Quote only the span from the first line of the entries to the line containing "r = ray(px, py);", both ends kept. Leave every picture out.

**INFORMATION SUPPLIED**
####
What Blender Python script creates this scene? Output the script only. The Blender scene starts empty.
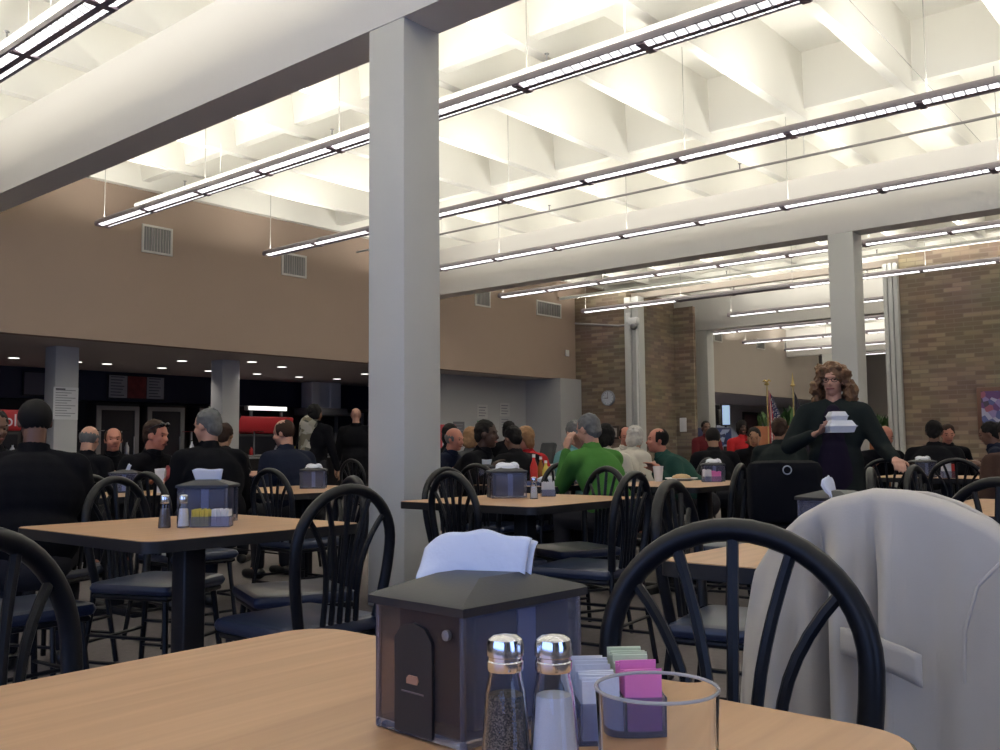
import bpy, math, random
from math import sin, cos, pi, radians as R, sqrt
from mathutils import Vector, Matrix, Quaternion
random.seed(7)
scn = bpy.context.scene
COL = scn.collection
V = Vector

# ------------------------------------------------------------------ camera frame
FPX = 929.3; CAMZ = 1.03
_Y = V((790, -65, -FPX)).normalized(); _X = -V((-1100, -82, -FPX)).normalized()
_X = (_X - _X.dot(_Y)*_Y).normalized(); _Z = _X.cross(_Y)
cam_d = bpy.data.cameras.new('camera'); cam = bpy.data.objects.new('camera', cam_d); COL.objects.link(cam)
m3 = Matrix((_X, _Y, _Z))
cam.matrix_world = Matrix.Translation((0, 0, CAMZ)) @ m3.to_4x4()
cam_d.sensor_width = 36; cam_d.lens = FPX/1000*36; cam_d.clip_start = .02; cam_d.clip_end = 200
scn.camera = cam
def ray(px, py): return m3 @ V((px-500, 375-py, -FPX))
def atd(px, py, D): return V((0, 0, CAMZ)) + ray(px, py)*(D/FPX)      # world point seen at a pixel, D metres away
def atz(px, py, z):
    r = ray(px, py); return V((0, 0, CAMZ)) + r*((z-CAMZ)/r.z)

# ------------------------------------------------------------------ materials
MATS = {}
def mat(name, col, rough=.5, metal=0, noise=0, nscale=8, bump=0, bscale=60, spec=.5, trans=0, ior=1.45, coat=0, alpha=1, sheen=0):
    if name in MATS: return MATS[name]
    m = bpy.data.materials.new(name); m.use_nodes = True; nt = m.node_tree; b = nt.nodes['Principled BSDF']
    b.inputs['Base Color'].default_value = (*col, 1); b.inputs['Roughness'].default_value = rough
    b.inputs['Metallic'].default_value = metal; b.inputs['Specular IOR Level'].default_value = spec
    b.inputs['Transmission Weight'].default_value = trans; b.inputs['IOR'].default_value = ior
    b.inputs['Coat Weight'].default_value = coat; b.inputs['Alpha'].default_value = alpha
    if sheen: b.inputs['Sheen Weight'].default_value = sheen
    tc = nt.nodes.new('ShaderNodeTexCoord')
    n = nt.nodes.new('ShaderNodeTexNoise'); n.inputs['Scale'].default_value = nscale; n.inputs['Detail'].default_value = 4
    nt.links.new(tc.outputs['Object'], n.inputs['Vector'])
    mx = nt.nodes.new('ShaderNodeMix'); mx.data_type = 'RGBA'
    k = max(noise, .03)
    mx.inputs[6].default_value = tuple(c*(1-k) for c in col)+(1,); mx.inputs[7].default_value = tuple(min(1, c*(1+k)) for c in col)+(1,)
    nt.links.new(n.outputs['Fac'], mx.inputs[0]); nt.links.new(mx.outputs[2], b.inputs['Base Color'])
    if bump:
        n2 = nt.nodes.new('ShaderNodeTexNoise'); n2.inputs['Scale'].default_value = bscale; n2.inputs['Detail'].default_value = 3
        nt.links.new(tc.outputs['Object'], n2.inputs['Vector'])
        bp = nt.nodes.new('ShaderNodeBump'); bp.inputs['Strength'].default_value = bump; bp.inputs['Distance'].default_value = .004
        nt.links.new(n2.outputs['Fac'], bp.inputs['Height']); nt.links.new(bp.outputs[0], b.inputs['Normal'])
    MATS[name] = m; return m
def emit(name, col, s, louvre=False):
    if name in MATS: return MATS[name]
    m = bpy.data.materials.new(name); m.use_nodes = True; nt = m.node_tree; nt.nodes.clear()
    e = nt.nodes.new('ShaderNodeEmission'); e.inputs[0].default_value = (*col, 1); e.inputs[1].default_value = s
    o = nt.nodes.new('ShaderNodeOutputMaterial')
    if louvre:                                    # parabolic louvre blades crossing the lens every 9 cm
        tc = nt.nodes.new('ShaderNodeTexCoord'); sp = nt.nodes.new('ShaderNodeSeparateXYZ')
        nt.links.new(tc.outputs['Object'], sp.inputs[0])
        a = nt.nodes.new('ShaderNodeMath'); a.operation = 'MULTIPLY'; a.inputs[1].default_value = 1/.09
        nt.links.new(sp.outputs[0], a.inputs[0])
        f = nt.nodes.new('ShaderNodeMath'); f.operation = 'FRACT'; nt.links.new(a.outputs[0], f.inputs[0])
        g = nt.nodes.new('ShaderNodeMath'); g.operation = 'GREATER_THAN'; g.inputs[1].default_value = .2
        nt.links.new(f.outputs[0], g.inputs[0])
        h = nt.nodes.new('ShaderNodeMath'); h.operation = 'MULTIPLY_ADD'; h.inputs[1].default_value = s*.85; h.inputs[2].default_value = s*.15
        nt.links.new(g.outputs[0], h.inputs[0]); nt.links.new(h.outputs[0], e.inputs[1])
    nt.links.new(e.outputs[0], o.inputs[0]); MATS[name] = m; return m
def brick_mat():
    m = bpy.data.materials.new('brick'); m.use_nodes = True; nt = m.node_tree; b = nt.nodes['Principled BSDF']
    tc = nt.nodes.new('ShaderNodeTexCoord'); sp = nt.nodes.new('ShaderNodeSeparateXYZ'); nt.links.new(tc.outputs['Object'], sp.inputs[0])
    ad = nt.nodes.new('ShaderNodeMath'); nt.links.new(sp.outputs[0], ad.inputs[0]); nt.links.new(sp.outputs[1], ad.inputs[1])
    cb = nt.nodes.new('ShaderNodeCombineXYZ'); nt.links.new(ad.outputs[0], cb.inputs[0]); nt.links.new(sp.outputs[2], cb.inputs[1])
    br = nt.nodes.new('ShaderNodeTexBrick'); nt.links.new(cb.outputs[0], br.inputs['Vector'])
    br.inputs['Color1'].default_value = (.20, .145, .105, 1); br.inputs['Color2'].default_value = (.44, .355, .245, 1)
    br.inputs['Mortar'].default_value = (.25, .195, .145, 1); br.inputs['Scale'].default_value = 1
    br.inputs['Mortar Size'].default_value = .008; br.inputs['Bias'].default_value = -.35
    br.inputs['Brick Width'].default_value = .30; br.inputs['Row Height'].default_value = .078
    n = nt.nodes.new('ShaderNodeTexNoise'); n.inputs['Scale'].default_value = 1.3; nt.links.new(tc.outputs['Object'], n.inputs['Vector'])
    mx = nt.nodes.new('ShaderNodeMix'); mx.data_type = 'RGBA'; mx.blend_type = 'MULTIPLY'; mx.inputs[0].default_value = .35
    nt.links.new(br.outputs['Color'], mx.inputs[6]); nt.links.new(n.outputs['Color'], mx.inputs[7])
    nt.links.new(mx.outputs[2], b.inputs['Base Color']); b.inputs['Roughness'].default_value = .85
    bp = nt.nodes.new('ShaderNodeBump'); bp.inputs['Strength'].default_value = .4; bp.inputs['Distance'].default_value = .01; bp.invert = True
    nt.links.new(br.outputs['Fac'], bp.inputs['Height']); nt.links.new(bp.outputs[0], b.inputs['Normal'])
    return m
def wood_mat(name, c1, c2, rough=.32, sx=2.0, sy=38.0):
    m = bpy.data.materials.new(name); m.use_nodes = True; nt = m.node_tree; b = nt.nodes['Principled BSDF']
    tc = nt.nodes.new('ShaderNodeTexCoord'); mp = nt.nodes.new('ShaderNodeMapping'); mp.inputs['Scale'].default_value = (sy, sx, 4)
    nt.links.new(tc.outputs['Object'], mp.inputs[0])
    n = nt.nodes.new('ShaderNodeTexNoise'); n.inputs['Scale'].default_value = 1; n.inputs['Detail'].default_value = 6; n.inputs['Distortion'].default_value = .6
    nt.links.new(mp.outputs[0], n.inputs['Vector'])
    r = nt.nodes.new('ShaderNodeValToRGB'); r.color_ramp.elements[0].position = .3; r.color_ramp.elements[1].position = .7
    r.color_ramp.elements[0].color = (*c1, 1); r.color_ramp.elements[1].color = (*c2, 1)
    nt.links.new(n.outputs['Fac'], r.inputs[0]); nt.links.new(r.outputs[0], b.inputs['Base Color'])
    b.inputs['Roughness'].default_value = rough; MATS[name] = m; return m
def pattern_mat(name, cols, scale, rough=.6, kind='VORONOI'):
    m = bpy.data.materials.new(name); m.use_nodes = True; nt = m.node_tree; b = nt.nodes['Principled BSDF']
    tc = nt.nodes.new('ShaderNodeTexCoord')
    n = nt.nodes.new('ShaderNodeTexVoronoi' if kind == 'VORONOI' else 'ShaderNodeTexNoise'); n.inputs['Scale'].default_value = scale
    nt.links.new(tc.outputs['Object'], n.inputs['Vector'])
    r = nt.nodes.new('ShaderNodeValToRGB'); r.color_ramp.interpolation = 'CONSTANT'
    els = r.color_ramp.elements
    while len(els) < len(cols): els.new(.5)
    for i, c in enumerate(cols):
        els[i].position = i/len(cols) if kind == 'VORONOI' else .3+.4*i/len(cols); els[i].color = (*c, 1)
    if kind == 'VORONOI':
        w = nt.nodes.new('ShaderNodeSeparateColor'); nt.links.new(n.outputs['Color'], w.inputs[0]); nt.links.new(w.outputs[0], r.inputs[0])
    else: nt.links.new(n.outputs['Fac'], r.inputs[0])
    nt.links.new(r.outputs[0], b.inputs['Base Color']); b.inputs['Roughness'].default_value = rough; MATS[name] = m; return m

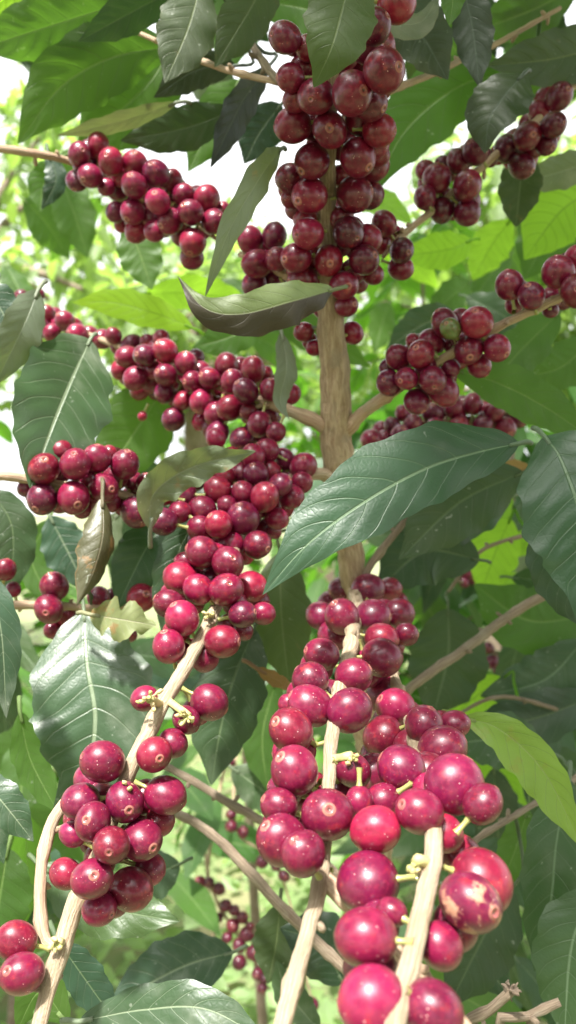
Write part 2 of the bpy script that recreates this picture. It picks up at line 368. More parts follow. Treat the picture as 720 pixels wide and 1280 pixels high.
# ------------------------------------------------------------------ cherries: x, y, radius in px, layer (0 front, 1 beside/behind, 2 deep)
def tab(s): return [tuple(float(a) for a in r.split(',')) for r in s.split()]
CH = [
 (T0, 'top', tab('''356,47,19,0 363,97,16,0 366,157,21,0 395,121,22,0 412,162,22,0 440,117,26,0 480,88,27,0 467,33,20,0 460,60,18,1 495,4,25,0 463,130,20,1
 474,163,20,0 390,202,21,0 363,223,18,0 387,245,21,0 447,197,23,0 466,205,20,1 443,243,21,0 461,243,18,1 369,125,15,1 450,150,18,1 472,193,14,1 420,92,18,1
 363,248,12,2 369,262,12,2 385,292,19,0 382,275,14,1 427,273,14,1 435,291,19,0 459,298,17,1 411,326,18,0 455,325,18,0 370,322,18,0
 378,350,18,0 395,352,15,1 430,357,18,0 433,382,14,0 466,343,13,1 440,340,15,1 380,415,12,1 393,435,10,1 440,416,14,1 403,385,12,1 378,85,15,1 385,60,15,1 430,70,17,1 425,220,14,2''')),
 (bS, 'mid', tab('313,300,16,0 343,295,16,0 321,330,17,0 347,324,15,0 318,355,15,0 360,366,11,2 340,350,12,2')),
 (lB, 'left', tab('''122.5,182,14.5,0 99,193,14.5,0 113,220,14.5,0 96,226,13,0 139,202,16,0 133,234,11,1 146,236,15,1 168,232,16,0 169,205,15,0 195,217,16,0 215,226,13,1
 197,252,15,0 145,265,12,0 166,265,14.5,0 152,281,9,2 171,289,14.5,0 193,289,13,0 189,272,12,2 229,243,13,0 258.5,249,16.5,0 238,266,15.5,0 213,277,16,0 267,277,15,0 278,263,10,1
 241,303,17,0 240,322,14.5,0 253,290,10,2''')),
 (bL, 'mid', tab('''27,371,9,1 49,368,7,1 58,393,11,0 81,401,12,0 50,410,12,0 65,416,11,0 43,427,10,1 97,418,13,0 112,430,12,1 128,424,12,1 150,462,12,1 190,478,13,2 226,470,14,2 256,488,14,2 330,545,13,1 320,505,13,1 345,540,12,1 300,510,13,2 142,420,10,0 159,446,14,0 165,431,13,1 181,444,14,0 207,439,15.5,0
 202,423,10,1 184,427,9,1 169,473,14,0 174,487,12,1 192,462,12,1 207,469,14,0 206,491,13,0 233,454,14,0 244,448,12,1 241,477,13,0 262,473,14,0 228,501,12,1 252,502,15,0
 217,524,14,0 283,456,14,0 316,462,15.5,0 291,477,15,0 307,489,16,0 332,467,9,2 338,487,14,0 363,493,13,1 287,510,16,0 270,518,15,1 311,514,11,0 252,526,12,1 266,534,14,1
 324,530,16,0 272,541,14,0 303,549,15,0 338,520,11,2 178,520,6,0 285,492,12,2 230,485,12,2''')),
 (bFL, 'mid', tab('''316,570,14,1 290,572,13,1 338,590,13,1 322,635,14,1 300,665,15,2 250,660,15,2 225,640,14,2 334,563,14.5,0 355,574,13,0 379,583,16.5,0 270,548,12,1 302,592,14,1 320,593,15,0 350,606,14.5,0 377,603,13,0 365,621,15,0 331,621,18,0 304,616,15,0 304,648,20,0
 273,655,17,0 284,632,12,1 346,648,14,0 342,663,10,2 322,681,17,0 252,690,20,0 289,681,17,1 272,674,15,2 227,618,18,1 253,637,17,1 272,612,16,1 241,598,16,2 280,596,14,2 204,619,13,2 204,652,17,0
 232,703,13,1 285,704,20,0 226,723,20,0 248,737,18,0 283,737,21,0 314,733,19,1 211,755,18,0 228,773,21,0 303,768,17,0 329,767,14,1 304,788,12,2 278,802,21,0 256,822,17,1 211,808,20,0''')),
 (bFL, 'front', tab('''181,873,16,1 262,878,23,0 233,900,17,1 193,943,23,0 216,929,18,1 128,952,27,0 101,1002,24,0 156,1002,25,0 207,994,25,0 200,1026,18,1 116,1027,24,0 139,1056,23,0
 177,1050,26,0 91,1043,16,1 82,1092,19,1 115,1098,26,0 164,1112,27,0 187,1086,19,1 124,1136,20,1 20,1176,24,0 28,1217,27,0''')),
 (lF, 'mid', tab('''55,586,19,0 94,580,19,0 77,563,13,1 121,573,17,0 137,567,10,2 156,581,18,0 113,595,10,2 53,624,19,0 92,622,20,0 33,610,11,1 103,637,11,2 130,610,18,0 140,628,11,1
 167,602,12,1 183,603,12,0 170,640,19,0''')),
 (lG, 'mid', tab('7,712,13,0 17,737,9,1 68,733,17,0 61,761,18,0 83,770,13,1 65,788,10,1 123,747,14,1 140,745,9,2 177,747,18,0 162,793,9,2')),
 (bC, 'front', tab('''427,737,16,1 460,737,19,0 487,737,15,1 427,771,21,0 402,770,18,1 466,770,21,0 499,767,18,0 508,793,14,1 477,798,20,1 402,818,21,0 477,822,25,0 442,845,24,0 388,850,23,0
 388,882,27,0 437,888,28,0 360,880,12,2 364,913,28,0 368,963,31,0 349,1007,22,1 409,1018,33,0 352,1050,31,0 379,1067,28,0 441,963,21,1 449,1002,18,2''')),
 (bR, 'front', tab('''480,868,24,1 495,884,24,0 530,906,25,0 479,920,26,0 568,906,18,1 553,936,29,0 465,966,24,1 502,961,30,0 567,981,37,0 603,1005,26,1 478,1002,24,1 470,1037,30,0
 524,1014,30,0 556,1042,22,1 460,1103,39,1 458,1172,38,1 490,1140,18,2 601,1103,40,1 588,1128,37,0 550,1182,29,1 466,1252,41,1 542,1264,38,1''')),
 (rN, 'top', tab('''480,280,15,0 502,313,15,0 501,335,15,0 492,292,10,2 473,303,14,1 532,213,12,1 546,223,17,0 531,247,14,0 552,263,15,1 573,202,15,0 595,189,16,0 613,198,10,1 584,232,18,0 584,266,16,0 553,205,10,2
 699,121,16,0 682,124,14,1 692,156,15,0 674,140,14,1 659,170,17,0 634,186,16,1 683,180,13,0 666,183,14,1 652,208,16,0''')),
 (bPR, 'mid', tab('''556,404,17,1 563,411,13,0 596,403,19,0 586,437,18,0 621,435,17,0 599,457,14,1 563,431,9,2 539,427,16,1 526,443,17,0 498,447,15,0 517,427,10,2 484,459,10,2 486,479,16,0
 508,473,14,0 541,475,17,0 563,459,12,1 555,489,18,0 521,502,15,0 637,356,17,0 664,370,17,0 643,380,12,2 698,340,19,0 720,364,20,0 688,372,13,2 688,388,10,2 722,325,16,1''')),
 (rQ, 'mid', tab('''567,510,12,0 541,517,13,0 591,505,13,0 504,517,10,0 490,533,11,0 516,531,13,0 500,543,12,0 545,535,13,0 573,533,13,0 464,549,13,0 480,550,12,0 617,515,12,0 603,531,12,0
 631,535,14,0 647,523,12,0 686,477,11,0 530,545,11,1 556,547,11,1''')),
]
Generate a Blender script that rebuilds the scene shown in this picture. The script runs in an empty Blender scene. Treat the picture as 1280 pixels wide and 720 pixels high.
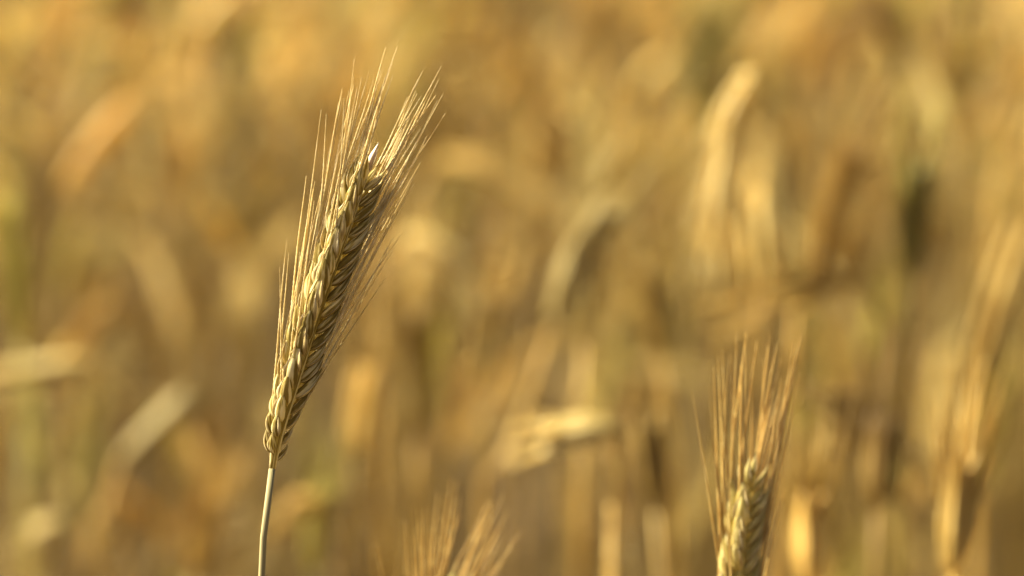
####
**RESPONSE TO THIS TASK**
What Blender Python script creates this scene? Output the script only. The Blender scene starts empty.
import bpy, math, random
from math import sin, cos, pi, radians as R, sqrt
from mathutils import Vector, Matrix, Quaternion
random.seed(7)
scn = bpy.context.scene
COL = scn.collection
V = Vector

# ------------------------------------------------------------------ camera frame
FPX = 929.3; CAMZ = 1.03
_Y = V((790, -65, -FPX)).normalized(); _X = -V((-1100, -82, -FPX)).normalized()
_X = (_X - _X.dot(_Y)*_Y).normalized(); _Z = _X.cross(_Y)
cam_d = bpy.data.cameras.new('camera'); cam = bpy.data.objects.new('camera', cam_d); COL.objects.link(cam)
m3 = Matrix((_X, _Y, _Z))
cam.matrix_world = Matrix.Translation((0, 0, CAMZ)) @ m3.to_4x4()
cam_d.sensor_width = 36; cam_d.lens = FPX/1000*36; cam_d.clip_start = .02; cam_d.clip_end = 200
scn.camera = cam
def ray(px, py): return m3 @ V((px-500, 375-py, -FPX))
def atd(px, py, D): return V((0, 0, CAMZ)) + ray(px, py)*(D/FPX)      # world point seen at a pixel, D metres away
def atz(px, py, z):
    r = ray(px, py); return V((0, 0, CAMZ)) + r*((z-CAMZ)/r.z)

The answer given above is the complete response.